Defensively, he has spent a lifetime unashamedly honing the craft. Allardyce can be heard talking about ‘brainwashing’ when he discusses perceptions of how football should be played and there is a streak in him that refuses to be made to feel inferior by hipster trends. When he rails against the shift in fashion, it is not really about Pep Guardiola, Jurgen Klopp or Mikel Arteta, the coaches he references after his appointment this week. It is more about resenting the view that old-school is prehistoric and football is better for improved aesthetics.

But even a coach like Allardyce requires a supply of goals and, looking back, there is a common trend at the clubs that he took on mid-crisis and sorted out. Sunderland had Jermain Defoe, who scored 15 goals in the season Allardyce managed him and five in the final two months. Crystal Palace had Christian Benteke, who also scored 15 in total and six in the last two months. Everton had Wayne Rooney and Allardyce was scarcely through the door before Rooney was on a run of six strikes in five games. Those assets were critical in turning his tactics into tangible results.

Then came West Bromwich Albion, where the squad had nothing of the sort. Matheus Pereira, from midfield, was the only player to hit double figures, but by the time his finishes started to flow, West Brom were 10 points adrift of safety and all but relegated. Leeds, as Allardyce could see, were doomed if they staggered through the closing weeks of this season with more leaks at the back than the Titanic. But a defensive upturn was only going to pay off if someone reprised the Defoe role up front; reprised the knack of one chance, one finish or something close.
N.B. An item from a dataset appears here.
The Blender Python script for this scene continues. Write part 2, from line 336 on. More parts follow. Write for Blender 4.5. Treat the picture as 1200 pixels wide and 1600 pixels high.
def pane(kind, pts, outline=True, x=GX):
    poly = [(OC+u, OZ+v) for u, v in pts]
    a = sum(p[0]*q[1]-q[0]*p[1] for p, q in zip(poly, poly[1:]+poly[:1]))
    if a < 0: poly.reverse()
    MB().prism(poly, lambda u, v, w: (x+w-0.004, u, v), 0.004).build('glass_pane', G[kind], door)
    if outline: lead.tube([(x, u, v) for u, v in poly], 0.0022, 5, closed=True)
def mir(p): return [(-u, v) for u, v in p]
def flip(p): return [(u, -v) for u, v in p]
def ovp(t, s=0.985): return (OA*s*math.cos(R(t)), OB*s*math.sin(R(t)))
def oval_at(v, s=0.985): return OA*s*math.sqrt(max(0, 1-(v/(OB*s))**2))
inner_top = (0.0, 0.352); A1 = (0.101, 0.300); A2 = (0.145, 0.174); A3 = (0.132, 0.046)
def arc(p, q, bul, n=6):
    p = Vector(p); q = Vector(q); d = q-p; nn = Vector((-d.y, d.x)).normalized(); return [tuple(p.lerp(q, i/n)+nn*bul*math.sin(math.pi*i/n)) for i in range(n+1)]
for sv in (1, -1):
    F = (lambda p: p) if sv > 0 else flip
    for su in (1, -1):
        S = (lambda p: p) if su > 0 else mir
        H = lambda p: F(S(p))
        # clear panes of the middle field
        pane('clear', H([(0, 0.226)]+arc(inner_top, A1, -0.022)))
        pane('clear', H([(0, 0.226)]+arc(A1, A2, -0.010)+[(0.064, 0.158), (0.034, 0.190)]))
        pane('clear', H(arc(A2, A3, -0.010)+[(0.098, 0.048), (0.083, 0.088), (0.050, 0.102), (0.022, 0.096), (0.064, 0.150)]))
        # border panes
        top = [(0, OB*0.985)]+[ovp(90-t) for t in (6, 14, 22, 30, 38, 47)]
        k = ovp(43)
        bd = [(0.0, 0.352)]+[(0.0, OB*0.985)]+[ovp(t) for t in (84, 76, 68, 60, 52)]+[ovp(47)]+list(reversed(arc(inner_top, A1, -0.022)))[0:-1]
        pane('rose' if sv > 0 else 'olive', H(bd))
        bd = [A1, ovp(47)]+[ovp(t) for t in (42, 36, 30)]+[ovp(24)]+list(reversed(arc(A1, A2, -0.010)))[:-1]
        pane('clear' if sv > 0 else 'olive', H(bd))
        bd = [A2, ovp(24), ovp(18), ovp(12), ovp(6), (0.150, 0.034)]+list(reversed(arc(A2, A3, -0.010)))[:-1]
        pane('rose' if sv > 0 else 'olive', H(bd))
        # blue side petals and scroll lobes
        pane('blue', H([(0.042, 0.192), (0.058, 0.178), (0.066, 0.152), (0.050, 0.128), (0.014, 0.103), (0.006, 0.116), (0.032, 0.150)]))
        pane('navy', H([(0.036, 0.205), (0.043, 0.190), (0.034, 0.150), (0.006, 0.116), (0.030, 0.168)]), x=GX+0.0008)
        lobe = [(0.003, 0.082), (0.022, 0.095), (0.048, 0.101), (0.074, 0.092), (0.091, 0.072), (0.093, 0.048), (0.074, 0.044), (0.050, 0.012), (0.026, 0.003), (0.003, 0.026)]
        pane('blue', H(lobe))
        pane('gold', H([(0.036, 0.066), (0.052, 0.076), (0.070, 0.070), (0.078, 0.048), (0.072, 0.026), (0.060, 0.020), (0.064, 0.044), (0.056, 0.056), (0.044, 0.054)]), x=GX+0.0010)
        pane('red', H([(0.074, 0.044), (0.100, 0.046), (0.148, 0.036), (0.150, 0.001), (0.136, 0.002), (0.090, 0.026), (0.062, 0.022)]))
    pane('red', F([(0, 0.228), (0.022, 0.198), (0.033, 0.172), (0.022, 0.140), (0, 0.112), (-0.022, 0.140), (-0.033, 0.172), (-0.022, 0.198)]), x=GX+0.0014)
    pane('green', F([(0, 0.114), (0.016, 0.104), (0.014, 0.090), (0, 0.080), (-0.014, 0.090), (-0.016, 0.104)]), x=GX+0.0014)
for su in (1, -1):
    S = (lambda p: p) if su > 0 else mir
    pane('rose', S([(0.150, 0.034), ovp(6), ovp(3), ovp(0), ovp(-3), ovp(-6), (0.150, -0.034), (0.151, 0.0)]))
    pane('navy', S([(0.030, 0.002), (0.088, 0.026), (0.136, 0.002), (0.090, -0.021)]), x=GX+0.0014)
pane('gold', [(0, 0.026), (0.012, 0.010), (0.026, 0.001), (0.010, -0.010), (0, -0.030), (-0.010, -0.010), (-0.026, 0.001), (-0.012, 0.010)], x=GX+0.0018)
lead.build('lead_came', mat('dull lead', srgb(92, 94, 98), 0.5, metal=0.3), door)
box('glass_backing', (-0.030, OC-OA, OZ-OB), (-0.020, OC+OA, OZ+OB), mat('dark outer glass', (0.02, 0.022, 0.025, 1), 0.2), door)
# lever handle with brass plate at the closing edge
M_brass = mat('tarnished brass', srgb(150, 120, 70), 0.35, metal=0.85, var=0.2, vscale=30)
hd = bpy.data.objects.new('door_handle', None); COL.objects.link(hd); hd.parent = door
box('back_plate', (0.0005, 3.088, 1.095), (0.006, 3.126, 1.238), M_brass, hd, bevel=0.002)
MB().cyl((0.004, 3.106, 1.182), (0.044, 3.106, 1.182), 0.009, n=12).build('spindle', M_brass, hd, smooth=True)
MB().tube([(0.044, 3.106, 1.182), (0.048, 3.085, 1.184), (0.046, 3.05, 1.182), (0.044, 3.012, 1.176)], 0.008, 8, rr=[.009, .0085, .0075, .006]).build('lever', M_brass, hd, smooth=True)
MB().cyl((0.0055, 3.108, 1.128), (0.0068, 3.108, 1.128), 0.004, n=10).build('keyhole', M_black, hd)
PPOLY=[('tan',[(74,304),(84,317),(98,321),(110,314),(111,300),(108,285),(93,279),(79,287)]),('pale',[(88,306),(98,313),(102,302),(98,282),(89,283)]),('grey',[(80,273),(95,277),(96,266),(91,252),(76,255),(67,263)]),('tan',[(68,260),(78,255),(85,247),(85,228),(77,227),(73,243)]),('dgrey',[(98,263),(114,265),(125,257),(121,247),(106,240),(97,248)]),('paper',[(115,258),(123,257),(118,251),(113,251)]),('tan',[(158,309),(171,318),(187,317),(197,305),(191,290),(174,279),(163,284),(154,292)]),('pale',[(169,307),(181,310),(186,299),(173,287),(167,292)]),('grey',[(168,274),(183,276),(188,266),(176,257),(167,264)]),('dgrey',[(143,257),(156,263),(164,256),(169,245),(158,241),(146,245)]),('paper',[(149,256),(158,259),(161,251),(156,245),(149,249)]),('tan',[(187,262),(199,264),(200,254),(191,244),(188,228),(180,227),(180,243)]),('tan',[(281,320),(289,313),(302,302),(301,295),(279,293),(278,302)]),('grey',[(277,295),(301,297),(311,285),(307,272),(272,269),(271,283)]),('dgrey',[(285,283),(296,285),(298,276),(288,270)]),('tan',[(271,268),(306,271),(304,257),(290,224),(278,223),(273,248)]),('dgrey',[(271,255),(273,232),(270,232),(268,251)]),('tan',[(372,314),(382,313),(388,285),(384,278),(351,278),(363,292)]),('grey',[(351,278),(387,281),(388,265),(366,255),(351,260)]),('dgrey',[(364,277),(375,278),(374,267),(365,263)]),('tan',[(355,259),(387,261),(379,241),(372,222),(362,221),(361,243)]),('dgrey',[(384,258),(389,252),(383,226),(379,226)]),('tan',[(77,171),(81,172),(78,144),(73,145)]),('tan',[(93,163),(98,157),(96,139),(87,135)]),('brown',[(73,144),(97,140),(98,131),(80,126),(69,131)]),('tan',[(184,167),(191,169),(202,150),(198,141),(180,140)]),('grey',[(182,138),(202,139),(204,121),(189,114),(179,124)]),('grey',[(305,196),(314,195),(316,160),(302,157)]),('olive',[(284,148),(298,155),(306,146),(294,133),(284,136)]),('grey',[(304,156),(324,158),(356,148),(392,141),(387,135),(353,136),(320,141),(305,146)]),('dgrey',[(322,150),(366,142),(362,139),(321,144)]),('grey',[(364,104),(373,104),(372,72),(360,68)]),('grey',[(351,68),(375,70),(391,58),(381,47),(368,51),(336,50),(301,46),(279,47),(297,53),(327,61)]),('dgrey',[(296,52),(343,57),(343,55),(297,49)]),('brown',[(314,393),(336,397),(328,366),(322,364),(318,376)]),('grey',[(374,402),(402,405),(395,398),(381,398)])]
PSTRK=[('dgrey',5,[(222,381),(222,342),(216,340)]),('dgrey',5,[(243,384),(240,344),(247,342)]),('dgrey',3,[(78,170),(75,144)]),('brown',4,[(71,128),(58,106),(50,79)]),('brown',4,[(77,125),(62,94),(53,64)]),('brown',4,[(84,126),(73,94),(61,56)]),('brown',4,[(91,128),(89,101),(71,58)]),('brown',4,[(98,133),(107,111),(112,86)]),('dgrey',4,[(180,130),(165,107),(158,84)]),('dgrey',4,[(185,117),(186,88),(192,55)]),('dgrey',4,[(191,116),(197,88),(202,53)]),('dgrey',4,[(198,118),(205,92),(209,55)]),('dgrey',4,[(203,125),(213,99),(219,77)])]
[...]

It was probably not a coincidence, then, that in his introductory press conference on Wednesday, Allardyce specifically referenced Patrick Bamford and the influence the England international would have to exert. Bamford looks like the obvious No 9 at Leeds and he duly started up front at City, although the change of notes was the change Allardyce had hinted at most heavily beforehand: Joel Robles preferred in goal to Illan Meslier, a veteran pushed into the fray and a relative youngster taken out of the firing line. Twenty-four hours before the game at City, Allardyce admitted he was yet to decide which way he would go with his choice of No 1 and that is not the sort of thing a manager says if they are stoically committed to the incumbent choice. How did Meslier react to being dropped? “He wasn’t very happy,” Allardyce said. “But I didn’t expect him to be very happy.”
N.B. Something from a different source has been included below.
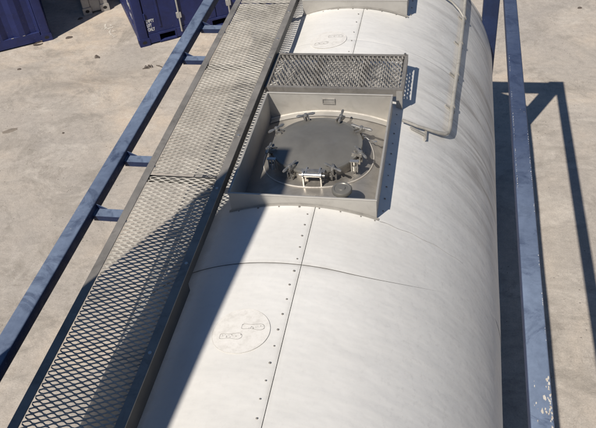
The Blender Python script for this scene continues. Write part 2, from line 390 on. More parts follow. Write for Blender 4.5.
# cladding
AS = math.acos(0.078/RT)                     # angle of the crown seam
def lin(a, b, n): return [a + (b-a)*i/n for i in range(n+1)]
HX = 0.408
holes = [(2.945, 3.972), (5.312, 6.26)]
def seam_drift(x, y):      # the cross seam wanders on the right flank
    t = max(0.0, x - 0.28); d = (0.62*t*t)*max(0.0, 1 - abs(y-2.49)/0.42)
    if abs(y-2.49) < .003: d += (2.49-y)*max(0.0, min(1.0, (x-.30)/.50))   # the joint closes up towards the flank
    return d
def shell(a0, a1, y0, y1, r, name, m, wob=0.0, thick=0.0015):
    angs = set(lin(a0, a1, max(2, int((a1-a0)/R_(2.2)))))
    for h in (math.acos(HX/r), math.acos(-HX/r)):
        if a0 < h < a1: angs.add(h)
    angs = sorted(angs); ys = set(lin(y0, y1, max(2, int((y1-y0)/0.07))))
    for h0, h1 in holes:
        for q in (h0, h1):
            if y0 < q < y1: ys.add(q)
    ys = sorted(ys); mb = MB(); vs = []; 
    for a in angs:
        for y in ys:
            rr = r - (max(0.0, min(1.0, (r*math.cos(a)-.30)/.45))*(r-RT) if r > RT else 0) + (wob*noise.noise((math.cos(a)*1.9, y*1.7, math.sin(a)*1.9)) if wob else 0)
            vs.append((rr*math.cos(a), y + seam_drift(rr*math.cos(a), y), ZC + rr*math.sin(a)))
    ny = len(ys); fs = []
    for i in range(len(angs)-1):
        for j in range(ny-1):
            xm = abs(r*math.cos((angs[i]+angs[i+1])/2)); ym = (ys[j]+ys[j+1])/2
            if xm < HX and math.sin((angs[i]+angs[i+1])/2) > 0 and any(h0 < ym < h1 for h0, h1 in holes): continue
            fs.append((i*ny+j, i*ny+j+1, (i+1)*ny+j+1, (i+1)*ny+j))
    mb.add(vs, fs); me = mb.mesh(name, 60)
    o = P(mb, name, m, data=me); me.materials.append(m)
    return o
g2 = 0.0016
rows = [(0.62, 2.4885), (2.4915, 4.7985), (4.8015, 6.35)]
panels = []
for i, (ya, yb) in enumerate(rows):
    # angles measured from +x; left sheets run from the seam over to the far side
    panels.append(shell(AS + g2/RT*1.0, PI + R_(75), ya, yb, RT + (0.0015 if i == 1 else 0), 'cladding_panel', M['white'], 0.006))
    panels.append(shell(R_(-75), AS - g2/RT*1.0, ya, yb, RT + (0.0015 if i == 1 else 0), 'cladding_panel', M['white'], 0.006))
shell(R_(-100), PI + R_(80), 0.63, 6.34, RT-0.006, 'cladding_backing', M['back'], 0)
# inner vessel that shows in the hatch boxes
vm = MB(); vm.lathe([(RV, 0.9), (RV, 6.3)], (0, 0, ZC), 180, axis='y')
P(vm, 'vessel_shell', M['steel'])
# rolled end rims and dished ends
for yy, s in ((6.35, 1), (0.62, -1)):
    pr = [(RT+.002, yy-s*.03), (RT+.006, yy-s*.012), (RT+.006, yy), (RT-.01, yy+s*.004)]
    P(MB().lathe(pr, (0,0,ZC), 160, axis='y'), 'end_rim', M['white'])
    pr = [(RT*math.sin(t), yy + s*(.003 + .085*math.cos(t))) for t in lin(PI/2, 0.02, 14)]
    pr[0] = (RT-.012, yy)
    P(MB().lathe(pr, (0,0,ZC), 96, axis='y', cap=False), 'dished_end', M['white'])

def on_tank(x, y, h=0.0, r=RT):
    a = math.acos(max(-1, min(1, x/r))); return Vector(((r+h)*math.cos(a), y, ZC + (r+h)*math.sin(a)))
lp_ = MB(); q_ = [(.425 + .46*i/24, 2.925 + .045*(i/24)**2 + .004*math.sin(i*.9)) for i in range(25)]
A_ = [on_tank(x, y-.0015*(1-.5*i/24), .0058) for i, (x, y) in enumerate(q_)]; B_ = [on_tank(x, y+.0015*(1-.5*i/24), .0058) for i, (x, y) in enumerate(q_)]
lp_.add(A_+B_, [(i,i+1,26+i,25+i) for i in range(24)]); P(lp_, 'lap_seam', mat_plain('lap_grey', (.26,.25,.235), (.45,.43,.41), 0.7, 0, 30, 0))
def nrm(x): a = math.acos(x/RT); return Vector((math.cos(a), 0, math.sin(a)))
# rivets: one mesh each, shared
rv = MB().lathe([(.0001,.0032),(.004,.0028),(.0062,.0012),(.0068,-.001)], (0,0,0), 10).mesh('rivet', 60); rv.materials.append(M['rivet'])
def rivet(x, y, par=tank):
    p = on_tank(x, y, 0.003); n_ = nrm(x)
    o = bpy.data.objects.new('rivet', rv); C.objects.link(o); o.parent = par
    o.location = p - Vector((0, 3.45, 0)); o.rotation_euler = n_.to_track_quat('Z', 'Y').to_euler(); s_ = random.uniform(.6, .95); o.scale = (s_, s_, s_)
y = 0.75
while y < 2.9:
    if abs(y-2.49) > .03: rivet(0.047 + random.gauss(0,.002), y)
    y += 0.094 if y < 2.4 else 0.085
for y in (4.62, 4.78, 4.91, 5.07, 5.2): rivet(0.045, y)
for x in (-.36, -.245, -.125, -.01, .10, .215, .325, .40): rivet(x, 2.923); rivet(x, 5.29)
for i in range(10): rivet(0.437, 3.02 + i*.105)
for i in range(3): rivet(0.437, 5.36 + i*.12)
for i in range(7): rivet(-0.432, 3.02 + i*.13)

# worn round transfers with two printed boot soles
def sticker(cx, cy, r, tilt, soles, ink, name):
    mb = MB(); rings = 9; n = 56; vs = [on_tank(cx, cy, .0042)]
    for i in range(1, rings+1):
        for k in range(n):
            t = 2*PI*k/n; rr = r*i/rings*(1 + (0.008*noise.noise((k*.9, cx, i)) if i == rings else 0))
            vs.append(on_tank(cx + rr*math.cos(t), cy + rr*math.sin(t)*0.95, .0042))
    fs = [(0, 1+k, 1+(k+1)%n) for k in range(n)]
    for i in range(rings-1):
        for k in range(n): fs.append((1+i*n+k, 1+i*n+(k+1)%n, 1+(i+1)*n+(k+1)%n, 1+(i+1)*n+k))
    # thin edge
    for k in range(n):
        t = 2*PI*k/n
    mb.add(vs, fs); o = P(mb, name, M['sticker'], sharp=60)
    im = MB()
    for (sx_, sy_, ln, wd, flip) in soles:
        out = []
        prof = [(0,.55),(.04,.8),(.12,.85),(.3,.72),(.45,.66),(.6,.85),(.75,1.0),(.88,.95),(.97,.6),(1.0,.1)]
        up = [(a*ln, b*wd/2) for a, b in prof]; lo = [(a*ln, -b*wd/2) for a, b in reversed(prof)]
        out = up + lo; m_ = len(out)
        def ring(off): 
            return [on_tank(sx_ + a + (off if a > ln/2 else -off)*0.6, sy_ + b + (off if b > 0 else -off), .0052) for a, b in out]
        A, B = ring(-0.0010), ring(0.0008)
        im.add(A+B, [(i, (i+1)%m_, m_+(i+1)%m_, m_+i) for i in range(m_)])
        for k in range(14):
            x_ = sx_ + random.random()*ln; y_ = sy_ + random.uniform(-.3,.3)*wd; q = random.uniform(.0012,.003)
            im.add([on_tank(x_-q, y_, .0053), on_tank(x_, y_-q, .0053), on_tank(x_+q*1.6, y_, .0053), on_tank(x_, y_+q, .0053)], [(0,1,2,3)])
    i2 = im.build('boot_sole_print', ink, o)
    rm = MB(); pts = [on_tank(cx + r*math.cos(2*PI*k/72), cy + .95*r*math.sin(2*PI*k/72), .0042) for k in range(73)]
    rm.tube(pts, .0007, 5, cap=False); rm.build('edge_ring', M['sticker_edge'], o) if cy < 3 else None
    return o
M['sticker_edge'] = mat_plain('worn_transfer_edge', (.45,.43,.39), (.72,.70,.65), 0.6, 0, 30, 0)
M['ink_pale'] = mat_plain('grey_print', (.20,.195,.19), (.34,.33,.32), 0.7, 0, 60, 0)
sticker(-0.128, 2.045, 0.138, 0, [(-0.128, 2.070, 0.108, 0.036, 1), (-0.222, 2.012, 0.108, 0.036, 1)], M['ink_pale'], 'warning_transfer')
sticker(-0.130, 4.80, 0.135, 0, [(-0.135, 4.845, 0.108, 0.040, 1), (-0.225, 4.755, 0.10, 0.036, 1)], M['ink_pale'], 'warning_transfer')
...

But this is the sharp end where no room exists for sentiment or the protection of anyone’s ego. So after 80 minutes of Bamford trying to make non-existent possession stick up front, he went off and Rodrigo made his presence felt, jumping on an errant header as if he knew it was coming and beating Ederson with a low shot.

A dormant Etihad twitched badly, wondering what City were playing at. Gundogan had scored twice in the first half, Riyad Mahrez cutting inside Junior Firpo and setting him up on both occasions. Erling Haaland missed everything that came to him, hitting a post at one stage, then, when Pascal Struijk tripped Phil Foden inside the box in the 84th minute, Haaland passed the penalty onto Gundogan. If the point of the generosity was to avoid the Norwegian missing that, too, the trick failed. Guardiola was incensed and made to stew.

Allardyce had played a few mind games with Guardiola in the build-up, playful jousting more than anything, but there was none of that in the aftermath. City are borderline untouchable, Allardyce said. If truth be told, the four-game survival job given to the ex-England manager was more like a three-game survival job because taking a result from the Etihad was wholly unlikely.

“I can say that now,” Allardyce laughed when asked if he had it in his mind that City would be a write-off. There were no points to be had in Manchester, but the twinkle in his eye said the plan he set in motion there might just work elsewhere.